The reason Madoff kept finding investors was simple: he promised no risks and impossibly lucrative rewards, and he fulfilled that pledge—or so it seemed. In truth, he was running a Ponzi scheme in which he took from Peter to pay Paul, and it grew at such an enormous rate that, while running his legal business on the 19th floor of Manhattan’s Lipstick Building, he had to set up his illicit con on the 17th floor, which was overseen by loyal Frank DiPascali. Buoyed by his peerless industry reputation and shrouding himself in secrecy, Madoff made out like a bandit, along the way enriching his Big Four clients (including, notably, Jeffry Picower) and many others, at least until the 2008 housing market crashed and customers made gigantic withdrawal demands he couldn’t honor—thus exposing his treachery.
Madoff: The Monster of Wall Street is a portrait of numerous things at once: Madoff’s unchecked avarice and shrewd sociopathic horridness; the Securities and Exchange Commission’s failure to properly investigate Madoff, much less hold him accountable; the willingness of banks (specifically, JP Morgan Chase), global investors, and industry players and employees to look the other way at (or outright engage in) criminal behavior in the name of profit; the nobility of a select few (such as Rampart Investment Management’s Harry Markopolos and Frank Casey) to blow the whistle loud enough to make people pay attention; and the misfortune that befell so many across the economic spectrum who foolishly and/or recklessly trusted Madoff and, for it, paid a hefty price. When it comes to the toll wrought by his wretchedness, Madoff has few equals.

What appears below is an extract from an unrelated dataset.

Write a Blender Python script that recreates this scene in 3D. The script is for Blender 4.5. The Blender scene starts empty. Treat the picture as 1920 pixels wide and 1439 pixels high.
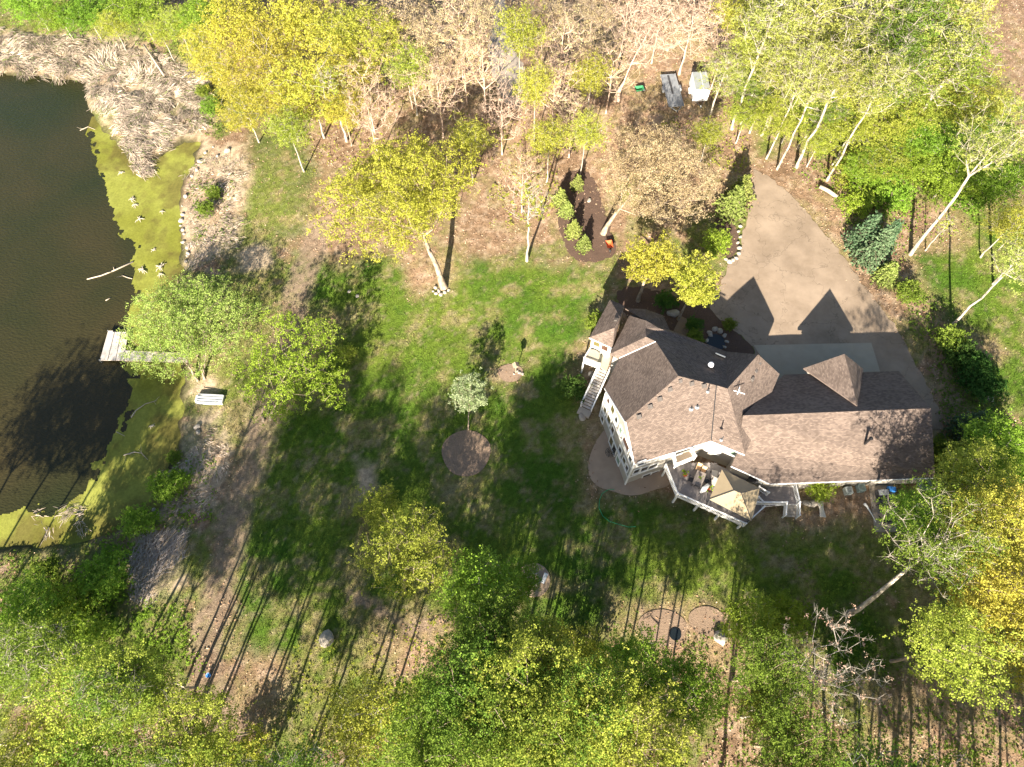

Berlinger spends considerable time damning the larger system for enabling Madoff, with a particular focus on the SEC’s repeated, inept examinations of his conduct—which, ultimately, further allowed him to project himself as an upright bigwig deserving of investors’ trust. There’s more than enough censure to go around in Madoff: The Monster of Wall Street, although all fingers eventually point squarely at Madoff, who even in a 2016 video deposition shows no remorse for the wreckage he caused. Whether one believes its every contention about which individuals knew what, and when, the docuseries is a stinting evisceration of a man and a culture that cared more about dollar signs than rules, ethics, or even loved ones. He’s the epitome of all that’s wrong with the financial world—and, for that matter, humanity.